I can totally understand why some overweight women feel far too paranoid to take to the streets to get fit. I guess they feel that passers-by will laugh at them, point, make unkind comments or whatever. But you know what? Most of the people who do that are just jealous. They haven’t got the bottle to do it themselves so they want to bring down those who have. People who are into exercise themselves would never criticise someone else who’s just getting started, they’d be happy for them and encouraging. If I see someone who’s obviously new to exercise jogging down the road or in the park I think “Good for you, you’re doing something to help yourself”. When I first started running I was embarassed. I wasn’t fat, but I wasn’t thin – and I certainly wasn’t much good! I had to stop and walk quite often, and I thought that made me look useless. I’d try to stop on the quietest parts of my little running route so as few people as possible would see me walking! And I’m still not thin now by the way – my bum and thighs wobble a bit when I run, but I just don’t care because it makes me feel good.

The best bit of training advice I’ve ever been given is not to care what anyone else might think, say or do when I’m out and about. What do they know? I know I’m maintaining a healthy body weight, reducing my risk of developing type 2 diabetes or dying from a heart attack and feeling generally more happy and energetic. Beeping white van drivers? Just ignore them – or choose to take it as a compliment! Twenty years ago I’d probably have given them the finger, but I’m more chilled now (mostly).

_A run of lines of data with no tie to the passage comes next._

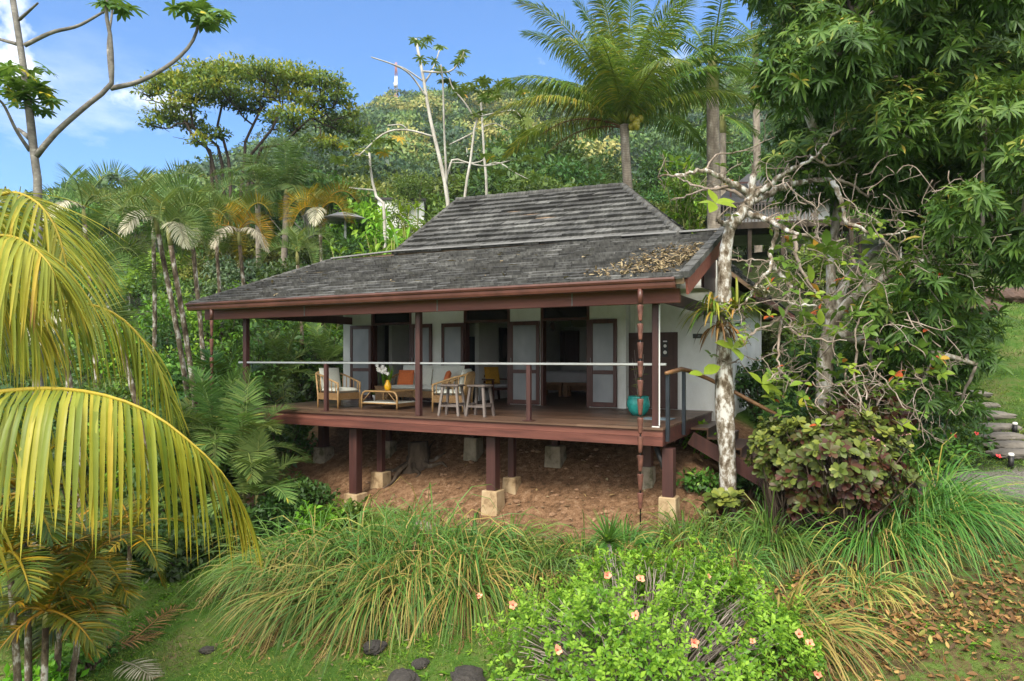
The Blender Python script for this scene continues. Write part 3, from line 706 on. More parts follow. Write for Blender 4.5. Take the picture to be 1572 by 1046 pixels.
for px in (501, 812):
    X = XH(px, 11.32); ps = MB(); ps.hbox((X-.04, 11.28, .012), (X+.04, 11.36, 1.03)); ps.hbox((X-.1, 11.24, .001), (X+.1, 11.40, .012)); part(ps, 'railing_post', M['redpost'], bevel=.004)
rl = MB(); rl.hbox((DX0-.02, 11.28, 1.031), (DX1+.03, 11.356, 1.076)); rl.hbox((DX0-.02, 11.357, 1.032), (DX0+.05, FY-.02, 1.06))
part(rl, 'handrail', M['steel'], bevel=.008)
X = XH(1013, 11.3); wp = MB(); wp.hbox((X-.009, 11.265, .03), (X+.009, 11.283, 2.05)); wp.hbox((X-.12, 11.235, .001), (X+.009, 11.262, .018)); part(wp, 'white_strip', M['whitepaint'])
# ---- stairs at the right end
st = MB(); SY0, SY1 = 13.15, 14.75; z = 0
for k in range(6):
    x0 = -2.955+k*.30; z1 = -.17*(k+1)
    st.hbox((x0, SY0, z1-.04), (x0+.33, SY1, z1), r=rng.uniform(.3, .8)); st.hbox((x0+.30, SY0+.01, z1-.168), (x0+.325, SY1-.01, z1-.041), r=.3)
part(st, 'stair_tread', M['board'])
sg = MB()
for y in (SY0-.045, SY1+.005): sg.beam(H(-2.95, y+.02, -.36), H(-1.1, y+.02, -1.36), .04, .26)
part(sg, 'stair_stringer', M['redpost'])
mp_ = MB()
for (X, Y, zt) in ((-2.935, 11.36, .90), (-2.935, 12.5, .92)): mp_.hbox((X-.03, Y-.03, -.24), (X+.03, Y+.03, zt))
mp_.hbox((-1.45, 12.85, -1.3), (-1.41, 12.89, .18))
part(mp_, 'stair_rail_post', M['darkmetal'])
hr = MB(); hr.tube(Hs([[-2.93, 11.25, .91], [-2.935, 11.7, .925], [-2.935, 12.3, .96], [-2.90, 12.7, .93], [-2.55, 12.86, .77], [-2.0, 12.88, .48], [-1.55, 12.88, .24], [-1.3, 12.88, .12]]), [.035, .04, .044, .04, .038, .036, .034, .03], 8, jit=.06)
part(hr, 'branch_handrail', M['tablewood'])
# ---------------------------------------------------------------- things on and around the veranda
def hl(X, Y, Z=0.0): return H(X, Y, Z)
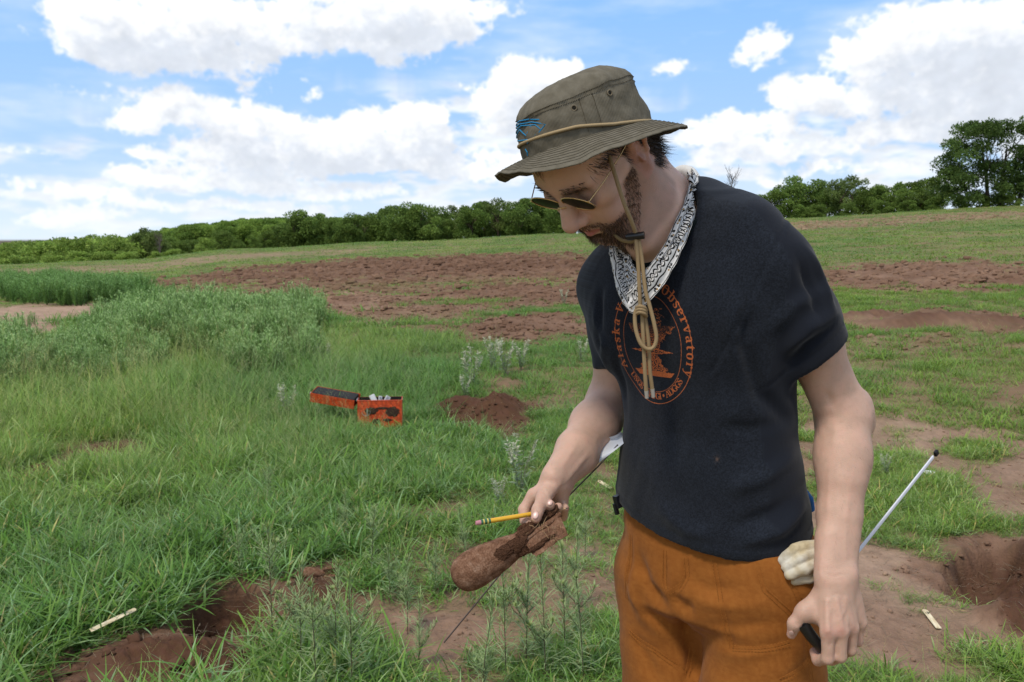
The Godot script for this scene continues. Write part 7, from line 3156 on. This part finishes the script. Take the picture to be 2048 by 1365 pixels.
	var grip_p := PackedVector2Array([Vector2(-0.004, 0.004), Vector2(0.0, 0.0088), Vector2(0.012, 0.0100), Vector2(0.03, 0.0090), Vector2(0.05, 0.0100), Vector2(0.075, 0.0092), Vector2(0.11, 0.0085), Vector2(0.116, 0.005)])
	part("grip", lathe_x(grip_p, 18, 0.0, 1), mat(lin(0.010, 0.010, 0.011), 0.38, 0.5), rod)
	# the grip goes on under the fingers
	var g2 := Soup.new()
	var gi := rod.transform.affine_inverse()
	g2.tube(PackedVector3Array([gi * P(1606, 1249, 1.352), gi * P(1622, 1272, 1.352), gi * P(1642, 1296, 1.352), gi * P(1690, 1300, 1.362)]), 0.0095, 0.0085, 12, Color(0.010, 0.010, 0.011))
	part("grip_tail", g2.mesh(), vmat(0.38, 0.5), rod)
	part("tip", rounded_box(Vector3(0.011, 0.010, 0.006), 0.002), mat(lin(0.012, 0.012, 0.012), 0.5), rod).position = Vector3(total + 0.002, 0, 0)
	# work gloves stuffed in the pocket
	var gl := Solid.new()
	var deep := -(cam_xf.affine_inverse() * hit(pants, 1585, 1140)).z
	for q in [[[1566, 1122, 0.004], [1592, 1098, -0.004], [1644, 1090, 0.004], 0.0100], [[1572, 1136, -0.004], [1600, 1118, -0.012], [1644, 1104, -0.004], 0.0085], [[1580, 1150, -0.008], [1610, 1138, -0.014], [1648, 1124, -0.006], 0.0105], [[1590, 1163, -0.002], [1618, 1156, -0.006], [1646, 1144, 0.0], 0.0085], [[1590, 1130, 0.010], [1630, 1120, 0.012], [1650, 1128, 0.014], 0.016]]:
		gl.cone(P(q[0][0], q[0][1], deep + q[0][2]), P(q[1][0], q[1][1], deep + q[1][2]), float(q[3]) * 0.85, q[3], 0.0015)
		gl.cone(P(q[1][0], q[1][1], deep + q[1][2]), P(q[2][0], q[2][1], deep + q[2][2]), q[3], float(q[3]) * 0.95, 0.0015)
	var gb := bounds([P(1562, 1075, deep - 0.02), P(1655, 1185, deep + 0.03)], 0.03)
	var net := gl.net(gb.position, gb.end, 0.0024)
	var v: PackedVector3Array = net[0]
	var c := PackedColorArray()
	c.resize(v.size())
	var ga := P(1600, 1130, 1.43)
	for i in v.size():
		var n := n_hill.get_noise_3d(v[i].x * 60.0, v[i].y * 60.0, v[i].z * 60.0)
		var n2 := n_hill.get_noise_3d(v[i].x * 160.0, v[i].y * 160.0, v[i].z * 160.0)
		v[i] += gl.slope(v[i], gl.all) * (n * 0.0016 + n2 * 0.0014)
		c[i] = Color(0.52, 0.43, 0.27).lerp(Color(0.62, 0.58, 0.48), clampf(0.5 + n * 1.5, 0.0, 1.0)).lerp(Color(0.30, 0.23, 0.13), clampf(n2 * 1.2 - 0.1, 0.0, 0.6))
		v[i] -= ga
	var gloves := part("work_gloves", make_mesh(v, net[1], c), vmat(0.85, 0.2), self)
	gloves.position = ga
	tag(gloves, "worn pale leather work gloves stuffed in his trouser pocket", "gloves")


func plate(t: Node3D, inv: Transform3D, q: Array, thick: float, m: Material, called: String) -> void:
	# a slightly uneven steel sheet between four corners
	var n: Vector3 = ((q[1] as Vector3) - q[0]).cross((q[3] as Vector3) - q[0]).normalized() * thick * 0.5
	var v := PackedVector3Array()
	var idx := PackedInt32Array()
	var s := 10
	for side in [-1.0, 1.0]:
		for i in s + 1:
			for j in s + 1:
				var a: Vector3 = (q[0] as Vector3).lerp(q[1], float(i) / s)
				var b: Vector3 = (q[3] as Vector3).lerp(q[2], float(i) / s)
				var p := a.lerp(b, float(j) / s)
				var edge := 0.35 if i == 0 or j == 0 or i == s or j == s else 1.0
				var w := n_clod.get_noise_3d(p.x * 9.0, p.y * 9.0, p.z * 9.0) * 0.006
				v.append(inv * (p + n * float(side) * edge + n.normalized() * w))
	var m1 := s + 1
	var off := m1 * m1
	for i in s:
		for j in s:
			var k := i * m1 + j
			idx.append_array([k, k + 1, k + m1, k + m1, k + 1, k + m1 + 1])
			idx.append_array([off + k, off + k + m1, off + k + 1, off + k + m1, off + k + m1 + 1, off + k + 1])
	for i in s:
		for e in [[i, i + 1], [s * m1 + i + 1, s * m1 + i], [(i + 1) * m1, i * m1], [i * m1 + s, (i + 1) * m1 + s]]:
			idx.append_array([e[0], e[0] + off, e[1], e[1], e[0] + off, e[1] + off])
	part(called, make_mesh(v, idx), m, t)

It’s a great time of year to start exercising outdoors – showers permitting! But if you still feel apprehensive about it try to rope in a friend as a training partner. It also really helps to have a goal to motivate you, which is why I try to do a couple of running events each year – otherwise it’s too easy not to bother! One of the best programmes for novice runners is the NHS Couch to 5K programme, which aims to get you gently to running 5K non-stop in nine weeks. Go on, give it a shot, you won’t regret it. The more you exercise the better you’ll feel about your body. And stuff what anyone else thinks!